Writeup: IMO Shortlist 2001 C5

25 Apr, 2025

Problem Statement:

Find all finite sequences $(x_{0}, x_{1}, \dots, x_{n})$ such that for every $j$ , $0 \leq j \leq n$ , $x_{j}$ equals the number of times $j$ appears in the sequence.

My Solution:

After attempting A2 today and failing miserably, this problem made me feel better about myself.

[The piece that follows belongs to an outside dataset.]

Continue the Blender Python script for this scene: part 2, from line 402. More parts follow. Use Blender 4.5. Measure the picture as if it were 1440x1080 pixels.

I felt like this was more of a logic puzzle than anything else.

The first thing I noticed was that $x_{0} \neq 0$ , otherwise we would have a contradiction, and that $\sum x_{i} = n + 1$ . I also noticed that giving positive values for $x_{i}$ where $i$ is a large number "spawns" in a lot of numbers, which could break the summation constraint I just mentioned above.

The key observation to solving this problem is that

\sum_{i = 1}^{n} x_{i} = p,

where $p$ is the number of nonnegative terms in the sequence.

Now note that we must have $0$ be positive, and there are $p - 1$ positive terms from $i = 1$ to $n .$ So all the other terms must be $0$ , $1$ , or $2$ . Note that we can only have $x_{0}$ be a value greater than $2$ . So the values we have to inspect are $x_{0}, x_{1}, x_{2}$ , and $x_{x_{0}}$ . Note that, if $x_{0} = 1$ , then the only sequence that satisfies will be $(1, 2, 1, 0)$ . If $x_{0} = 2$ , then the only sequence that satisfies these constraints will be $(2, 1, 2, 0, 0)$ , $(2, 0, 2, 0)$ . If $x_{0} > 3$ , then we have the sequence $(x_{0}, 2, 1, 0, \dots, 0, 1, 0, 0, \dots, 0)$ , since we must have $x_{x_{0}} = 1$ (if it was 2, then we would have another non-1 and non-2 value with value $x_{0}$ somewhere else), and we can't have $x_{1} = 1$ otherwise we would have $2$ $1$ 's, so we must have $x_{2} = 1$ , and therefore we must have $x_{1} = 2$ . These are the only solutions so we're done.